[Start of Given information]

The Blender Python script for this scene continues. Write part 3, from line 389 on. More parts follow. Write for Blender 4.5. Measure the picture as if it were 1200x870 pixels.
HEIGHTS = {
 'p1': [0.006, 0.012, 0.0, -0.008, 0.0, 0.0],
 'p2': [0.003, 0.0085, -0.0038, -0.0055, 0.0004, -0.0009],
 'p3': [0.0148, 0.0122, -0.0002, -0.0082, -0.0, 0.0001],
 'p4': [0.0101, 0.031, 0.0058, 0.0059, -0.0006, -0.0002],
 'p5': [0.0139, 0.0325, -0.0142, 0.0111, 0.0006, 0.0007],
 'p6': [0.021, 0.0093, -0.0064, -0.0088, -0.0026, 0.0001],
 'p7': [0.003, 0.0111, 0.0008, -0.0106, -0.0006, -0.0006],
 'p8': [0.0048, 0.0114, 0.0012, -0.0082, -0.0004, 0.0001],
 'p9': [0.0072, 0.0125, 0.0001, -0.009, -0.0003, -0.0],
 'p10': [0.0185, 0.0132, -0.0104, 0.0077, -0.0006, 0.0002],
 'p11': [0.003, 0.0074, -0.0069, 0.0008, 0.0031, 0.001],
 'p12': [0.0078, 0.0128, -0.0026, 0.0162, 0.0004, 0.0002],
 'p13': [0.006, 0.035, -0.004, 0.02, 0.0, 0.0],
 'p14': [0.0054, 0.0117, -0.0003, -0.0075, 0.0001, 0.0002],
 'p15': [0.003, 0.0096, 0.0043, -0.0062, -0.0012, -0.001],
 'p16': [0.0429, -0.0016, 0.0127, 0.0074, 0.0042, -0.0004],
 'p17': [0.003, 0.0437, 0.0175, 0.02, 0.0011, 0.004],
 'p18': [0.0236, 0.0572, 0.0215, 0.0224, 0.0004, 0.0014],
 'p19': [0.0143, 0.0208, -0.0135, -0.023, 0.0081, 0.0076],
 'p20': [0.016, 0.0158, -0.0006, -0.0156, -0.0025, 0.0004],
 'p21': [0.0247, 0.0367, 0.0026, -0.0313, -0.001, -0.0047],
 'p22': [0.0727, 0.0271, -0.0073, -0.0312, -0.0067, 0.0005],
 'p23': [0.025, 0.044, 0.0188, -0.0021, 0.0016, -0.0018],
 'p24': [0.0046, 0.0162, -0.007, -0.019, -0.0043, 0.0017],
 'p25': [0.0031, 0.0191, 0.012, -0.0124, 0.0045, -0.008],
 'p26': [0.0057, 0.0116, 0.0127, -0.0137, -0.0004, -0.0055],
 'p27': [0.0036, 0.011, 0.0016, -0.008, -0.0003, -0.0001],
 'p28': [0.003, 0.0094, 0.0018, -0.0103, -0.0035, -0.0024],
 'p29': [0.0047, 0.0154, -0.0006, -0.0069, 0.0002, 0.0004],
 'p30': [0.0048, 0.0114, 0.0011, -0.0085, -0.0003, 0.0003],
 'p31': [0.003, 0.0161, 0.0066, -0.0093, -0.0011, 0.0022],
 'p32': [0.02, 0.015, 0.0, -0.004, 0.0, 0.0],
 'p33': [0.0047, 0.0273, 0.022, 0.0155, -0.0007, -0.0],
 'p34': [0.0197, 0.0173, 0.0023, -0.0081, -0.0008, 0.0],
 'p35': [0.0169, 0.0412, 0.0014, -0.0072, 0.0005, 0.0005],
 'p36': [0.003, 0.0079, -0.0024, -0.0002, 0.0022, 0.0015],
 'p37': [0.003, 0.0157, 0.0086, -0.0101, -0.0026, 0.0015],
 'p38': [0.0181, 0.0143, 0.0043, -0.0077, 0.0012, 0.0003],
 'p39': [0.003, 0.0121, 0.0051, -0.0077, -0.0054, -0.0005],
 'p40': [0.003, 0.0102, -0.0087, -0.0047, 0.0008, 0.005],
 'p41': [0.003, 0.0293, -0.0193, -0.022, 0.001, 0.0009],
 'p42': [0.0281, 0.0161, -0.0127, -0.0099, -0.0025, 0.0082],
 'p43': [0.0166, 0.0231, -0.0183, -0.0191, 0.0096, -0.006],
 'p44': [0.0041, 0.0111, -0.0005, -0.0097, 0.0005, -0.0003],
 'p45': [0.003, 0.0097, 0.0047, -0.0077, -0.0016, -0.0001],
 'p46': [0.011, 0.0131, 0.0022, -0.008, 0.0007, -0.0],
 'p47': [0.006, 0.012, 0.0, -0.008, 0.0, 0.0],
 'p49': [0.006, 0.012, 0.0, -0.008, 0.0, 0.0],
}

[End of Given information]

Quote the listing in full, please, keeping every line exact.

The Blender Python script for this scene continues. Write part 3, from line 389 on. More parts follow. Write for Blender 4.5. Measure the picture as if it were 1200x870 pixels.
HEIGHTS = {
 'p1': [0.006, 0.012, 0.0, -0.008, 0.0, 0.0],
 'p2': [0.003, 0.0085, -0.0038, -0.0055, 0.0004, -0.0009],
 'p3': [0.0148, 0.0122, -0.0002, -0.0082, -0.0, 0.0001],
 'p4': [0.0101, 0.031, 0.0058, 0.0059, -0.0006, -0.0002],
 'p5': [0.0139, 0.0325, -0.0142, 0.0111, 0.0006, 0.0007],
 'p6': [0.021, 0.0093, -0.0064, -0.0088, -0.0026, 0.0001],
 'p7': [0.003, 0.0111, 0.0008, -0.0106, -0.0006, -0.0006],
 'p8': [0.0048, 0.0114, 0.0012, -0.0082, -0.0004, 0.0001],
 'p9': [0.0072, 0.0125, 0.0001, -0.009, -0.0003, -0.0],
 'p10': [0.0185, 0.0132, -0.0104, 0.0077, -0.0006, 0.0002],
 'p11': [0.003, 0.0074, -0.0069, 0.0008, 0.0031, 0.001],
 'p12': [0.0078, 0.0128, -0.0026, 0.0162, 0.0004, 0.0002],
 'p13': [0.006, 0.035, -0.004, 0.02, 0.0, 0.0],
 'p14': [0.0054, 0.0117, -0.0003, -0.0075, 0.0001, 0.0002],
 'p15': [0.003, 0.0096, 0.0043, -0.0062, -0.0012, -0.001],
 'p16': [0.0429, -0.0016, 0.0127, 0.0074, 0.0042, -0.0004],
 'p17': [0.003, 0.0437, 0.0175, 0.02, 0.0011, 0.004],
 'p18': [0.0236, 0.0572, 0.0215, 0.0224, 0.0004, 0.0014],
 'p19': [0.0143, 0.0208, -0.0135, -0.023, 0.0081, 0.0076],
 'p20': [0.016, 0.0158, -0.0006, -0.0156, -0.0025, 0.0004],
 'p21': [0.0247, 0.0367, 0.0026, -0.0313, -0.001, -0.0047],
 'p22': [0.0727, 0.0271, -0.0073, -0.0312, -0.0067, 0.0005],
 'p23': [0.025, 0.044, 0.0188, -0.0021, 0.0016, -0.0018],
 'p24': [0.0046, 0.0162, -0.007, -0.019, -0.0043, 0.0017],
 'p25': [0.0031, 0.0191, 0.012, -0.0124, 0.0045, -0.008],
 'p26': [0.0057, 0.0116, 0.0127, -0.0137, -0.0004, -0.0055],
 'p27': [0.0036, 0.011, 0.0016, -0.008, -0.0003, -0.0001],
 'p28': [0.003, 0.0094, 0.0018, -0.0103, -0.0035, -0.0024],
 'p29': [0.0047, 0.0154, -0.0006, -0.0069, 0.0002, 0.0004],
 'p30': [0.0048, 0.0114, 0.0011, -0.0085, -0.0003, 0.0003],
 'p31': [0.003, 0.0161, 0.0066, -0.0093, -0.0011, 0.0022],
 'p32': [0.02, 0.015, 0.0, -0.004, 0.0, 0.0],
 'p33': [0.0047, 0.0273, 0.022, 0.0155, -0.0007, -0.0],
 'p34': [0.0197, 0.0173, 0.0023, -0.0081, -0.0008, 0.0],
 'p35': [0.0169, 0.0412, 0.0014, -0.0072, 0.0005, 0.0005],
 'p36': [0.003, 0.0079, -0.0024, -0.0002, 0.0022, 0.0015],
 'p37': [0.003, 0.0157, 0.0086, -0.0101, -0.0026, 0.0015],
 'p38': [0.0181, 0.0143, 0.0043, -0.0077, 0.0012, 0.0003],
 'p39': [0.003, 0.0121, 0.0051, -0.0077, -0.0054, -0.0005],
 'p40': [0.003, 0.0102, -0.0087, -0.0047, 0.0008, 0.005],
 'p41': [0.003, 0.0293, -0.0193, -0.022, 0.001, 0.0009],
 'p42': [0.0281, 0.0161, -0.0127, -0.0099, -0.0025, 0.0082],
 'p43': [0.0166, 0.0231, -0.0183, -0.0191, 0.0096, -0.006],
 'p44': [0.0041, 0.0111, -0.0005, -0.0097, 0.0005, -0.0003],
 'p45': [0.003, 0.0097, 0.0047, -0.0077, -0.0016, -0.0001],
 'p46': [0.011, 0.0131, 0.0022, -0.008, 0.0007, -0.0],
 'p47': [0.006, 0.012, 0.0, -0.008, 0.0, 0.0],
 'p49': [0.006, 0.012, 0.0, -0.008, 0.0, 0.0],
}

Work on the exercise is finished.